S’il n’est pas vertueux, ma voix le force à l’être.

Un courage indompté, dans le cœur des mortels,
Fait, ou les grands héros, ou les grands criminels.
Qui du crime à la terre a donné des exemples,
S’il eût aimé la gloire, eût mérité des temples.
Catilina lui-même, à tant d’horreurs instruit,
Eût été Scipion, si je l’avais conduit.
Je réponds de César ; il est l’appui de Rome :
J’y vois plus d’un Sylla ; mais j’y vois un grand homme.


Demande le vrai point que regarde le Nord.


On sent, dans cette comparaison, toute l’originalité du génie anglais. Si on ne traduit pas ces sortes de traits avec exactitude, le poëte étranger perd son caractère.

Quel juste quelquefois ne rougit de lui-même.


C’est ainsi que Voltaire a dit dans le poëme de la Loi naturelle :

On fuit le bien qu’on aime ; on hait le mal qu’on fait.
De lui-même, en tout temps, quel cœur est satisfait ?


Et lorsque, pas à pas, amenant le dégoût,
L’âge et la vérité nous détrompent de tout.

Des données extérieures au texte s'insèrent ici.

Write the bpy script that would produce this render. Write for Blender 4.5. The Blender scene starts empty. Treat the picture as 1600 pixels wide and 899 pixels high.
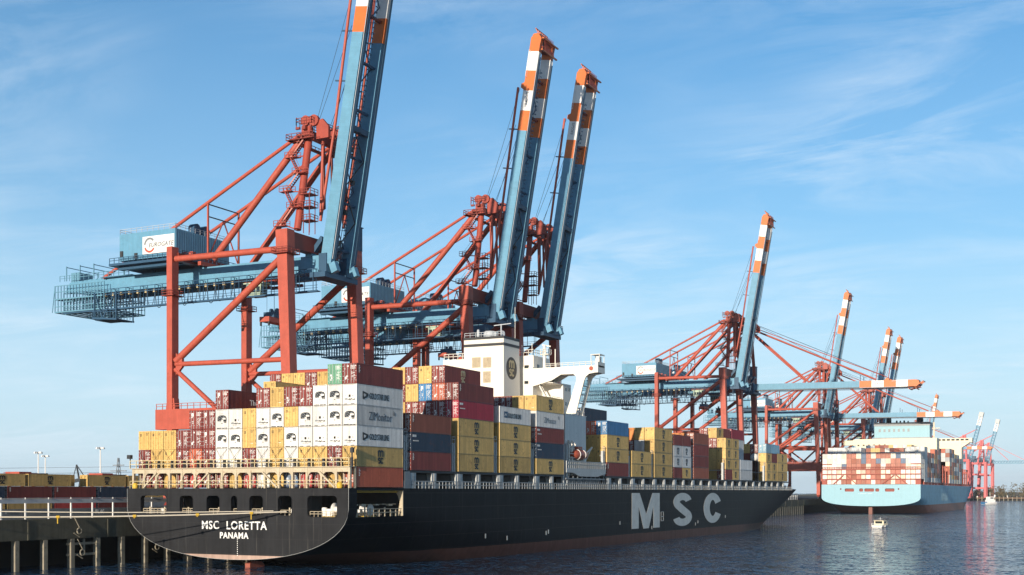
import bpy, bmesh, math, random
from mathutils import Vector, Matrix
R = math.radians
random.seed(11)
sc = bpy.context.scene
COL = sc.collection

# ------------------------------------------------------------------ camera, sky, sun, exposure
cd = bpy.data.cameras.new('camera')
cd.sensor_width = 36.0
cd.lens = 1906 / 1600 * 36
cd.shift_y = (768.9 - 449.5) / 1600
cd.clip_start = 1.0
cd.clip_end = 40000
cam = bpy.data.objects.new('camera', cd)
cam.location = (115.75, -142.4, 11.15)
cam.rotation_euler = (R(90), 0, R(26.639))
COL.objects.link(cam)
sc.camera = cam

SUN_EL, SUN_AZ = 10.4, 176.3          # azimuth clockwise from +Y
w = bpy.data.worlds.new('World')
sc.world = w
w.use_nodes = True
nt = w.node_tree
N, L = nt.nodes, nt.links
bg = N['Background']
sky = N.new('ShaderNodeTexSky')
sky.sky_type = 'NISHITA'
sky.sun_disc = False
sky.sun_elevation = R(SUN_EL)
sky.sun_rotation = R(SUN_AZ)
sky.altitude = 0
sky.air_density = 1.0
sky.dust_density = 0.4
sky.ozone_density = 3.0
tc = N.new('ShaderNodeTexCoord')


def vmath(op, a, b=None, nodes=N, links=L):
    n = nodes.new('ShaderNodeVectorMath')
    n.operation = op
    for i, v in enumerate((a, b)):
        if v is None:
            continue
        if isinstance(v, (tuple, list)):
            n.inputs[i].default_value = v
        else:
            links.new(v, n.inputs[i])
    return n.outputs[0]


def smath(op, a, b=None, nodes=N, links=L, clamp=False):
    n = nodes.new('ShaderNodeMath')
    n.operation = op
    n.use_clamp = clamp
    for i, v in enumerate((a, b)):
        if v is None:
            continue
        if isinstance(v, (int, float)):
            n.inputs[i].default_value = v
        else:
            links.new(v, n.inputs[i])
    return n.outputs[0]


def ramp(fac, stops, nodes=N, links=L):
    n = nodes.new('ShaderNodeValToRGB')
    e = n.color_ramp.elements
    while len(e) < len(stops):
        e.new(0.5)
    for i, (p, c) in enumerate(stops):
        e[i].position = p
        e[i].color = c if len(c) == 4 else (*c, 1)
    links.new(fac, n.inputs[0])
    return n.outputs[0]


def noise(vec, scale, detail=3, rough=0.55, dist=0.0, nodes=N, links=L):
    n = nodes.new('ShaderNodeTexNoise')
    n.inputs['Scale'].default_value = scale
    n.inputs['Detail'].default_value = detail
    n.inputs['Roughness'].default_value = rough
    n.inputs['Distortion'].default_value = dist
    links.new(vec, n.inputs['Vector'])
    return n.outputs['Fac']


# thin high cirrus: noise on a flat layer high above, stretched along the wind
sep = N.new('ShaderNodeSeparateXYZ')
L.new(tc.outputs['Generated'], sep.inputs[0])
zz = smath('ADD', smath('MAXIMUM', sep.outputs[2], 0.0), 0.10)
comb = N.new('ShaderNodeCombineXYZ')
L.new(smath('DIVIDE', sep.outputs[0], zz), comb.inputs[0])
L.new(smath('DIVIDE', sep.outputs[1], zz), comb.inputs[1])
mp = N.new('ShaderNodeMapping')
mp.inputs['Location'].default_value = (3.1, 7.4, 0)
mp.inputs['Rotation'].default_value = (0, 0, R(-38))
mp.inputs['Scale'].default_value = (0.9, 1.9, 1)
L.new(comb.outputs[0], mp.inputs[0])
c1 = noise(mp.outputs[0], 1.5, 9, 0.68, 1.1)
c2 = noise(comb.outputs[0], 0.75, 3, 0.5, 0.4)
cl = smath('MULTIPLY', ramp(c1, [(0.42, (0, 0, 0)), (0.72, (1, 1, 1))]), ramp(c2, [(0.40, (0, 0, 0)), (0.60, (1, 1, 1))]))
cl = smath('MULTIPLY', cl, 0.52)
mx = N.new('ShaderNodeMix')
mx.data_type = 'RGBA'
L.new(cl, mx.inputs['Factor'])
hsv = N.new('ShaderNodeHueSaturation')     # a clear, strongly blue winter sky
hsv.inputs['Saturation'].default_value = 1.58
hsv.inputs['Value'].default_value = 1.06
L.new(sky.outputs[0], hsv.inputs['Color'])
pale = N.new('ShaderNodeMix')                # paler, milkier air towards the horizon
pale.data_type = 'RGBA'
L.new(ramp(sep.outputs[2], [(0.0, (.92,) * 3), (0.10, (.78,) * 3), (0.22, (.44,) * 3), (0.42, (.12,) * 3)]), pale.inputs['Factor'])
L.new(hsv.outputs[0], pale.inputs['A'])
pale.inputs['B'].default_value = (4.0, 5.3, 6.4, 1)
L.new(pale.outputs['Result'], mx.inputs['A'])
mx.inputs['B'].default_value = (5.3, 6.1, 6.8, 1)
deep = N.new('ShaderNodeMix')                # sky above the frame darkened and blued to cut fill on shaded faces
deep.data_type = 'RGBA'
deep.blend_type = 'MULTIPLY'
deep.inputs['Factor'].default_value = 1
L.new(mx.outputs['Result'], deep.inputs['A'])
L.new(ramp(sep.outputs[2], [(0.37, (1, 1, 1)), (0.52, (.16, .19, .26))]), deep.inputs['B'])
L.new(deep.outputs['Result'], bg.inputs[0])
bg.inputs[1].default_value = 0.138

sd = Vector((math.sin(R(SUN_AZ)) * math.cos(R(SUN_EL)), math.cos(R(SUN_AZ)) * math.cos(R(SUN_EL)), math.sin(R(SUN_EL))))
sl = bpy.data.lights.new('sun', 'SUN')
sl.energy = 5.0
sl.angle = R(0.5)
sl.color = (1.0, 0.87, 0.70)
so = bpy.data.objects.new('sun', sl)
so.rotation_euler = sd.to_track_quat('Z', 'Y').to_euler()
so.location = (0, -400, 300)
COL.objects.link(so)
sc.view_settings.view_transform = 'Standard'
sc.view_settings.look = 'None'
sc.view_settings.gamma = 1
sc.view_settings.exposure = 0.20
sc.render.engine = 'CYCLES'
sc.cycles.max_bounces = 6
sc.cycles.volume_bounces = 0
sc.cycles.use_denoising = True


# ------------------------------------------------------------------ helpers
def tag(o, label=None, cat=None, group=None, kind=None):
    for k, v in (('label', label), ('category', cat), ('group', group), ('kind', kind)):
        if v:
            o[k] = v
    return o


def empty(name, loc=(0, 0, 0), label=None, cat=None, group=None, rz=0):
    o = bpy.data.objects.new(name, None)
    o.location = loc
    o.rotation_euler = (0, 0, rz)
    o.empty_display_size = 1
    COL.objects.link(o)
    return tag(o, label, cat, group)


def copy_tree(o, parent=None):
    c = o.copy()
    COL.objects.link(c)
    if parent:
        c.parent = parent
    for ch in o.children:
        copy_tree(ch, c)
    return c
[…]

Le sens de ce passage est très profond, et peut n’être pas saisi au premier coup d’œil. Les sentiments les plus doux de l’homme, tels que l’amour et l’amitié, naissent du besoin qu’il a des autres, de sa faiblesse qui ne lui permet pas de se suffire à lui-même. Jeune, il se livre à toutes les illusions qui viennent remplir son âme, sans en voir la vanité : mais dans l’âge mûr, quand il apprécie les honteux motifs, les misères, les dégoûts qui se mêlent aux passions les plus chères, il les méprise, il les abandonne sans peine. La même cause nous attache à la vie et nous en détache.

J’ai fait quelques légers changements à l’original, vers la fin de cette épître : j’ai réuni les vers sur l’espérance, qui étaient dispersés mal à propos en deux endroits différents ; enfin, j’ai supprimé ce vers,

In folly’s cup still laughs the bubble, joy ;


« La joie, semblable à une bulle d’eau, rit dans la coupe de la folie. »


J’ai cherché des images claires et plus analogues à notre goût, sans trop m’éloigner de celui des écrivains anglais.

On n’a point cité tout ce qui, dans cette épître, est imité de Pascal : le volume de ses Pensées est si connu, qu’on y renvoie le lecteur. Je n’ai point voulu charger cet ouvrage d’un trop grand nombre de notes, malgré la mode.